Avant de procéder à l’expédition des autres pièces qui ne sont pas revendues directement, l’entreprise compacte à l’aide de deux presses hydrauliques des balles de trente à cinq cents kg. Chaque semaine c’est plus de cinq cents paquets de textiles qui sont expédiées aux industries de transformation et à l’exportation.

— Que deviennent les produits restants ?

Quelques filatures françaises récupèrent les textiles en laine et fibres qu’elles effilochent, reconditionnent en bobines et retraitent. Elles créent de nouveaux produits remanufacturés destinés à la vente : des bonnets, écharpes, doublures de parkas, chiffons d’essuyage, chaussettes. Mais plus de la moitié des marchandises vendues au kilo sont exportées dans des containeurs au Sénégal, Inde, Pakistan, Madagascar.

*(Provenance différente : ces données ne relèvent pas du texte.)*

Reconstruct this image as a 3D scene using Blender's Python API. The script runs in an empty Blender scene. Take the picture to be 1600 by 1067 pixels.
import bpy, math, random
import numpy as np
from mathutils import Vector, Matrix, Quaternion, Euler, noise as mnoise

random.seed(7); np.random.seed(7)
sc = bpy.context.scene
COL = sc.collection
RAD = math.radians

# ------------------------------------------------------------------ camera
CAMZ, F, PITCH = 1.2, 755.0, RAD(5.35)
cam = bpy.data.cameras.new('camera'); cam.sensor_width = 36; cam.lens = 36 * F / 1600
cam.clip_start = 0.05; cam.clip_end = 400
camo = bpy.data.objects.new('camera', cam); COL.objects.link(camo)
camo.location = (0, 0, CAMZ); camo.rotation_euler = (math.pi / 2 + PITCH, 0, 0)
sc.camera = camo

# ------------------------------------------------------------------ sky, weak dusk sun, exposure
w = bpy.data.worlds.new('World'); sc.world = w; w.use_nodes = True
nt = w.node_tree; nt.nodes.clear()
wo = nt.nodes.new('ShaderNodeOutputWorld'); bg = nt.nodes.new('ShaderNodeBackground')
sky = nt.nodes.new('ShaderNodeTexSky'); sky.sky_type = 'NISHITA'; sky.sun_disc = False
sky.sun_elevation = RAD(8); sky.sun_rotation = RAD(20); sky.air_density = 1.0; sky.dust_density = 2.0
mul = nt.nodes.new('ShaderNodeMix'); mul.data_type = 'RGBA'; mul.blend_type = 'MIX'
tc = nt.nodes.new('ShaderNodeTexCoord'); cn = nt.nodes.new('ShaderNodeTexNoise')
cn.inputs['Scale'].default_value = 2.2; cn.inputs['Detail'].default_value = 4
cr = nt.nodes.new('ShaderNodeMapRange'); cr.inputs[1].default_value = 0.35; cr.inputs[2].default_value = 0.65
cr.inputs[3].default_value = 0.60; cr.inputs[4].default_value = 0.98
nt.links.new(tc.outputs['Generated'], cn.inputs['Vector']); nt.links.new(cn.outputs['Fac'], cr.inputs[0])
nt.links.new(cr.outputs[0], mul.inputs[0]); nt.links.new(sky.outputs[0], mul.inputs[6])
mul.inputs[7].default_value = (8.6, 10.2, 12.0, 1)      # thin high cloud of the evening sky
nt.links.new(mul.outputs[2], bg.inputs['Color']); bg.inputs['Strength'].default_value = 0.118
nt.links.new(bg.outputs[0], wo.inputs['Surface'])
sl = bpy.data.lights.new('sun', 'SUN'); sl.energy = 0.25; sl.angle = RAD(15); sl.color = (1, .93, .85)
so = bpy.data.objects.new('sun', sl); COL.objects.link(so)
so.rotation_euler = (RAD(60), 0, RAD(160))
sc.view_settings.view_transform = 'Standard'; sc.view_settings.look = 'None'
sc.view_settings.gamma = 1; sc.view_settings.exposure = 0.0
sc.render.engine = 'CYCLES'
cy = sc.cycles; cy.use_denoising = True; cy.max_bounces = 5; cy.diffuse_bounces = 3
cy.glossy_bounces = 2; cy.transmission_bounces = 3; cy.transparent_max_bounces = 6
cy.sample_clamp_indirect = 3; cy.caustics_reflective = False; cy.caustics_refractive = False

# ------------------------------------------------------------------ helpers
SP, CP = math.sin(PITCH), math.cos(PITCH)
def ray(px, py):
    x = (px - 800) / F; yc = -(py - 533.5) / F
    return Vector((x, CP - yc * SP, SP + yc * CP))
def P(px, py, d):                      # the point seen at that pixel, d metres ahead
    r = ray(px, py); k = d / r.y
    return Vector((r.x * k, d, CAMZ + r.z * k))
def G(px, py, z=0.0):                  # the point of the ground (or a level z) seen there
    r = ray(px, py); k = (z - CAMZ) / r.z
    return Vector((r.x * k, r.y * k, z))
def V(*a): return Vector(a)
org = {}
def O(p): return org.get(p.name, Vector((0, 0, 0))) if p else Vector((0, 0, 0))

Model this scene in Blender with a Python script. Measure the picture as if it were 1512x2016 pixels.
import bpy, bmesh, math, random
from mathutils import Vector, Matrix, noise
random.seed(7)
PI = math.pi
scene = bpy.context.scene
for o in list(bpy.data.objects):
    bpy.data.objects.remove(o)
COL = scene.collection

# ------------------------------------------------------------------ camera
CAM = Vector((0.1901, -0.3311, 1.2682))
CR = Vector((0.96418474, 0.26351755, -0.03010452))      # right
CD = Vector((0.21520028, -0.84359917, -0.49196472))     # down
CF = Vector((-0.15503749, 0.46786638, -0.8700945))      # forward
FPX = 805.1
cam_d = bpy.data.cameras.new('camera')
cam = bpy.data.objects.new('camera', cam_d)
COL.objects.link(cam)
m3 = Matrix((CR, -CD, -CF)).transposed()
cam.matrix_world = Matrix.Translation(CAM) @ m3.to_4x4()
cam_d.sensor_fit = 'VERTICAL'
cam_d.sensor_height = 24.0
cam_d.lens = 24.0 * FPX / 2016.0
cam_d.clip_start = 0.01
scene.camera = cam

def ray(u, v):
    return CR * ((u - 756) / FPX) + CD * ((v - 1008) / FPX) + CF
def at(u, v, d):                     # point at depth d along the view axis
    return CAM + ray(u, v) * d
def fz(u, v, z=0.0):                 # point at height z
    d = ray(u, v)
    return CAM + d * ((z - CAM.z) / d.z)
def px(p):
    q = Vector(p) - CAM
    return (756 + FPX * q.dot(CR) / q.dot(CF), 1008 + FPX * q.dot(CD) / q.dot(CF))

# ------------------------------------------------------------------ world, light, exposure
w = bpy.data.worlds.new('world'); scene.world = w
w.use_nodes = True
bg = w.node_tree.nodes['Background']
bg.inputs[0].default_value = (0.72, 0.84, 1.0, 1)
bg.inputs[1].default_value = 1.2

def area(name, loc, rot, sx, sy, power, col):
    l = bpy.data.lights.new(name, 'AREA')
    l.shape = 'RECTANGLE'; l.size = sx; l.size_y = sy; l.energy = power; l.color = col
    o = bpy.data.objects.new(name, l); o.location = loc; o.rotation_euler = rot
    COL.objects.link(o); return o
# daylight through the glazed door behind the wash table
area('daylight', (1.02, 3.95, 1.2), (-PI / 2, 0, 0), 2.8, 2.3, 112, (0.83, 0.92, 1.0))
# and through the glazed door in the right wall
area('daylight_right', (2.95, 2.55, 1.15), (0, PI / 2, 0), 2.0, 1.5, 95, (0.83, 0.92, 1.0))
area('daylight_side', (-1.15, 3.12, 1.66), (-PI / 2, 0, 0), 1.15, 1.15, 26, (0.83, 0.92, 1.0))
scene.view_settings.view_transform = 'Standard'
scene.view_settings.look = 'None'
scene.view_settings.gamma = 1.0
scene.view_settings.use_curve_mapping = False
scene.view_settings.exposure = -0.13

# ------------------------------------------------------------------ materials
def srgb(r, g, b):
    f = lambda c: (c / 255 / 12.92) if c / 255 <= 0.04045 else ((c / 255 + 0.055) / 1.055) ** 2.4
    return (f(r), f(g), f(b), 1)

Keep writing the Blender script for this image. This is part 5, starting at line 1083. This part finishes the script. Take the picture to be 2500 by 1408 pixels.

Quant aux matières moins nobles, elles sont destinées aux industries de transformation. Retraités, les rebuts ont aussi une deuxième vie. Ils servent à la confection de matériaux pour l’isolation des combles. Le textile recyclé est alors lié à du polyester pour donner sa consistance à l’isolant. Sa transformation en feutre est utilisée dans le secteur de l’automobile et dans le Bâtiment et travaux publics. Quant aux combustibles solides de récupération, dérivés des déchets déchiquetés et broyés, ils alimentent les cimenteries en carburant de substitution.

 

: Actifrip est une entreprise spécialisée dans le recyclage des textiles, linge de maison, chaussures (TLC). Elle est agréée par l’éco-organisme de la filière textile d’habillement appelé Refashion (remodeler).

Les dix magasins Maboul sont situés à Poitiers, Jonzac, Gémozac, Marsac-sur-Isle, Saint-André-de-Cubzac, Libourne, Dax, Tarbes, Lourdes, et bientôt Pessac.